Gas offtake is an important issue at Prudhoe Bay because it’s an oil field.

Gas extraction lowers reservoir pressure, decreasing the energy required for oil production and oil recovery suffers, commission senior reservoir engineer Jane Williamson said in a Feb. 28 public summary of the Prudhoe oil pool offtake study. Gas is produced at Prudhoe along with the oil and the bulk of the gas is reinjected to maintain reservoir pressure and increase oil production.

While the commission has not received an application to alter its 1977 gas offtake rule, it is trying to position itself so that it is not a holdup when there is a major North Slope gas sale, commission Chair John Norman said at the public meeting.

The commission then went into executive session to hear details of the study from Frank Blaskovich, a consulting reservoir engineer who worked with commission staff on the study. They used information provided by the Prudhoe Bay working interest owners under a confidentiality agreement. The commission has said in the past that when it holds a public hearing on changing the gas offtake rate, it will require that enough information be put on the public record to support its decision.

Study done in 2006

With the North Slope producers and the State of Alaska working on a project for gas sales from Prudhoe Bay and Point Thomson, the commission held hearings and in late 2005 concluded there was a need to revisit the offtake rate question.

The 1977 decision was made “without benefit of production history,” Williamson said in a Feb. 28 memo to the commission. The decision needed to be revisited “in light of several decades of reservoir development and information that has become available since 1977,” she said.

The 2006 study was done with the Prudhoe working-interest-owner full-field reservoir simulator, with a range of runs from no gas sales to rates of 1 bcf to 5.6 bcf per day. Williamson told the commission that the majority of some 130 runs involved offtake rates of 2.3 bcf to 4.3 bcf a day, with gas sale startup times ranging from 2015 to 2024. “Some simulation cases were run to test the impact of other factors such as changes in waterflood operation, fuel usage, CO2 offtake and some drilling/workover variations,” Williams said, as well as the effect of different assumptions about the end of field life, when costs exceed the value of production.

Comparisons were made based on barrel of oil equivalent to allow comparison of total energy content and the study concluded that a major gas sale would add some 4 billion barrels of oil equivalent to recovery; 11.4 billion barrels of oil, condensate and natural gas liquids have been produced to date.

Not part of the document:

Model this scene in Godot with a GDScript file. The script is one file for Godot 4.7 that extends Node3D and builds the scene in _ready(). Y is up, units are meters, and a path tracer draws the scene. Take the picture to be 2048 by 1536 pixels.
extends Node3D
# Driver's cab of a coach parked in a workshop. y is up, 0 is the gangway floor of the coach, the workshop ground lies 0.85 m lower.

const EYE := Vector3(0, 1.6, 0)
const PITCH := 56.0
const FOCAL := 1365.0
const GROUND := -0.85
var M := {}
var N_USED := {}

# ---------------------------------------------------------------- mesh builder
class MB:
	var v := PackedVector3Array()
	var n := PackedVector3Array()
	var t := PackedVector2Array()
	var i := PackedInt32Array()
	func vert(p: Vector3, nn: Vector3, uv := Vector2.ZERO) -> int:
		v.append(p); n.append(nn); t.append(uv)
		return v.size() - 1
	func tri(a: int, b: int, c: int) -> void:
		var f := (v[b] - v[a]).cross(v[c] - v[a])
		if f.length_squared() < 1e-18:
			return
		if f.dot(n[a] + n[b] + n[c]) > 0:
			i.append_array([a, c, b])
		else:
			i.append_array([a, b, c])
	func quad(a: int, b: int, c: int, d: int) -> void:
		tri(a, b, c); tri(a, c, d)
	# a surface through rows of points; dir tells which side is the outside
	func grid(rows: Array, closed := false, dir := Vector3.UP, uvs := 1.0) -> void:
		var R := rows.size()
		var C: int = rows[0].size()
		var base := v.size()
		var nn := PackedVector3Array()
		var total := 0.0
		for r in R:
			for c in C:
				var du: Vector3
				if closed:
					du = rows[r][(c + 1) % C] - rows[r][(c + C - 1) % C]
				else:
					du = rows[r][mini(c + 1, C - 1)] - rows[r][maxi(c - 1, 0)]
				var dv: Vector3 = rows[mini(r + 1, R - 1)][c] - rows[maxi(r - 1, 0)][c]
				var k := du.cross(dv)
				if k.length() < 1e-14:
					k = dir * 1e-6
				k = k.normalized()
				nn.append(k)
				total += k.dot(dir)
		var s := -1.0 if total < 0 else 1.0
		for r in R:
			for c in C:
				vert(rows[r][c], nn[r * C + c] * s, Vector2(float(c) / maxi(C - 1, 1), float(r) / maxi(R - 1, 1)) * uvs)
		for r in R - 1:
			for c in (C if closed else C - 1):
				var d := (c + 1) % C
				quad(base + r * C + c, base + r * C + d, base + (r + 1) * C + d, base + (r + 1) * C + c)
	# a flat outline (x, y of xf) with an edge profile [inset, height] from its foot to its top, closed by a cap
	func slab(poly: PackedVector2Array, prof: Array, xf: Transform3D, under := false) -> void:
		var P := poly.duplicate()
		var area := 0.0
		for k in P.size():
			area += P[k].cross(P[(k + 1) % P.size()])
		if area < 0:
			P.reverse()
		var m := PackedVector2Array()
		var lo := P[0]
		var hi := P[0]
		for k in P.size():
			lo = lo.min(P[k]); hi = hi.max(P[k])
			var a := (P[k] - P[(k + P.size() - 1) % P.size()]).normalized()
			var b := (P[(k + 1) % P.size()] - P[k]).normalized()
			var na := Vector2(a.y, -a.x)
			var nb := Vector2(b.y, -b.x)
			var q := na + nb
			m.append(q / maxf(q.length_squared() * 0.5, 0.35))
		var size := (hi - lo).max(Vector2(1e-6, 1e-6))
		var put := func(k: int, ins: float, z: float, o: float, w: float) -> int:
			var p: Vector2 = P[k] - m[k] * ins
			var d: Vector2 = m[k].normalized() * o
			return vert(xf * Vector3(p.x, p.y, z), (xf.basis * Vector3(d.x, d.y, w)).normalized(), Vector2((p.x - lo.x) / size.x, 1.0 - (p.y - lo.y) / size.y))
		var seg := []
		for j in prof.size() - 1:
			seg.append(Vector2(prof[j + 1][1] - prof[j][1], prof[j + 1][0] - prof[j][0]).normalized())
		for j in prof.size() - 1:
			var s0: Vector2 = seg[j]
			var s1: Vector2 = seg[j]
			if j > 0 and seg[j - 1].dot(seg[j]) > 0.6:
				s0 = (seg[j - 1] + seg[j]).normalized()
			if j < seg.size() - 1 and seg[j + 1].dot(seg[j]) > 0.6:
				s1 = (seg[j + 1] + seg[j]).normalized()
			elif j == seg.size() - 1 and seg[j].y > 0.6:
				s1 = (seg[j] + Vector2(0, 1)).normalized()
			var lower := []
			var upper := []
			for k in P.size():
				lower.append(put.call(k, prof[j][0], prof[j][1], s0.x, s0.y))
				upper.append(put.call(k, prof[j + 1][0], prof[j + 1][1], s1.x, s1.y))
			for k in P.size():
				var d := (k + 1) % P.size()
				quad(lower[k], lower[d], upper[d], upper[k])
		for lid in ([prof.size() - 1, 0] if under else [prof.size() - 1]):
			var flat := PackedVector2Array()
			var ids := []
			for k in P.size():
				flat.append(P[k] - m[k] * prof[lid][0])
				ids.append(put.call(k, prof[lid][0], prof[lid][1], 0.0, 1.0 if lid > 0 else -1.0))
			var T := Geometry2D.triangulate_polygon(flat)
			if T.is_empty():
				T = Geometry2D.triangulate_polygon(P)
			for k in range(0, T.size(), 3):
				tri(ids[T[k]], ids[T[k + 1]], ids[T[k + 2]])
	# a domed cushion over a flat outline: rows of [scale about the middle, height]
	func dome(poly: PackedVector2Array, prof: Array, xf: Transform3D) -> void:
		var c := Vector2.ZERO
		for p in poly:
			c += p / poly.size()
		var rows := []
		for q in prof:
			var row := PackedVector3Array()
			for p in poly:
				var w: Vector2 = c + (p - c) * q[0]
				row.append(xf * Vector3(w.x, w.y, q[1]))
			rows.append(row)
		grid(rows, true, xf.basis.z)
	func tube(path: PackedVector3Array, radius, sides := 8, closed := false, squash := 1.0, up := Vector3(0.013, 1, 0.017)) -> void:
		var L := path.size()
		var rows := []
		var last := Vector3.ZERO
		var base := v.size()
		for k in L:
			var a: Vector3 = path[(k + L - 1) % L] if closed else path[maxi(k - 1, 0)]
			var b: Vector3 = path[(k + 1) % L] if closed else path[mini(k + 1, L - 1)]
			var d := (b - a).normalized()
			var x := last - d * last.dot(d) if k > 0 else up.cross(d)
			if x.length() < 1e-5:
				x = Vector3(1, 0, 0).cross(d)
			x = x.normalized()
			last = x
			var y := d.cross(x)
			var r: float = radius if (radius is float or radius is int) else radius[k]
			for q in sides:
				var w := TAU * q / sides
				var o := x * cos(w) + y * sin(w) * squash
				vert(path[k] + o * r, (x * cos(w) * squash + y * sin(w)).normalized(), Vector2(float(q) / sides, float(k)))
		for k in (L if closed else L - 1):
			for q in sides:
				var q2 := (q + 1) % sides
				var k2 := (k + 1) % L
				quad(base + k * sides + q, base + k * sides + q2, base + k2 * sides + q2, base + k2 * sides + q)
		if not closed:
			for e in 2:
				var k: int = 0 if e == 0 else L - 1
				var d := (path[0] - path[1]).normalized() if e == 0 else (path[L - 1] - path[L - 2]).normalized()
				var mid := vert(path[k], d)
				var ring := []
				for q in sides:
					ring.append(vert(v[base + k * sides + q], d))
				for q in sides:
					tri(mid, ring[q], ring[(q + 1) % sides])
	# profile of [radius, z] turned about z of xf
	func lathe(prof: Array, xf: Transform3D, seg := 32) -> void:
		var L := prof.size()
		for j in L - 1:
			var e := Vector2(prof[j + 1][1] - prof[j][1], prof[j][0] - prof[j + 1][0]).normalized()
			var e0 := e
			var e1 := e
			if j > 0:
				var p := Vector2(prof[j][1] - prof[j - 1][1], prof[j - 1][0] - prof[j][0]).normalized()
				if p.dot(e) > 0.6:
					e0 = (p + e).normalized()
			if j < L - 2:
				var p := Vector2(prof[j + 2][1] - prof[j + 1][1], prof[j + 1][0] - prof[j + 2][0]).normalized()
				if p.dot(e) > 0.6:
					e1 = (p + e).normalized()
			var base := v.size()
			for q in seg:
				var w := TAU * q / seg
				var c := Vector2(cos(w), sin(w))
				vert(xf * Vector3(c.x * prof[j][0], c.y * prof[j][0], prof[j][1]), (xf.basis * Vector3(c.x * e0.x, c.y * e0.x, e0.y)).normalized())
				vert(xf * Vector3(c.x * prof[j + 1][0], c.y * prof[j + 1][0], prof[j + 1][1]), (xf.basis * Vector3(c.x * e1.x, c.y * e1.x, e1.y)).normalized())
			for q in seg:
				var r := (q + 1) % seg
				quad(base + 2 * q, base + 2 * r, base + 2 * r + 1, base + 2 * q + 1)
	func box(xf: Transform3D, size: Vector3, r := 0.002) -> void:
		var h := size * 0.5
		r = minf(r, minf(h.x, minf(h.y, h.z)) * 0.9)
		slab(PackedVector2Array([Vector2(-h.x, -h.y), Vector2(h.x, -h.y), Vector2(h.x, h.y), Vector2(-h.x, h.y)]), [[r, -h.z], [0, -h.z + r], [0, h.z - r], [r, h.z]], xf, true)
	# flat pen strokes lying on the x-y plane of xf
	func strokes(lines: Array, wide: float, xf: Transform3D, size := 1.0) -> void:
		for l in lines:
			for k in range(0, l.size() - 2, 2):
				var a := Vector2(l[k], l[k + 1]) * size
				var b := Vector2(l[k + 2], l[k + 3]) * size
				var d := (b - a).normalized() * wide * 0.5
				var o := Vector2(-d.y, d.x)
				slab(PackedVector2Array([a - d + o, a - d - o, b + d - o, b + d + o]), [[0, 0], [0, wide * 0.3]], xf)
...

In 1977 the projection of total recovery from Prudhoe was less than 9 billion barrels of oil, an assumption which included gas sales beginning in 1981 and a 2003 estimated end of field life.

Strategy: increase oil capture

Williamson said the study concentrated on trends and was not looking for a single optimum development strategy.

Results showed that the most promising strategy was to increase oil capture prior to the beginning of gas sales, a strategy which the study found “can increase hydrocarbon recovery and result in recovery trends that are less sensitive to either gas offtake rates or gas sales startup dates.”

“This was the only mitigation option evaluated that significantly improved trends in BOE recovery,” Williamson said.

In the public summary of the report Williamson said that at this time there is insufficient evidence to recommend increasing the offtake rate established in 1977, but said the Prudhoe owners should be required to do depletion planning prior to committing to selling gas. Pre-major gas sales strategies should include: increasing oil capture prior to major gas sales and minimizing well and facility downtime. She also said a mechanism is needed for the commission and the working interest owners to exchange information during the depletion planning stage.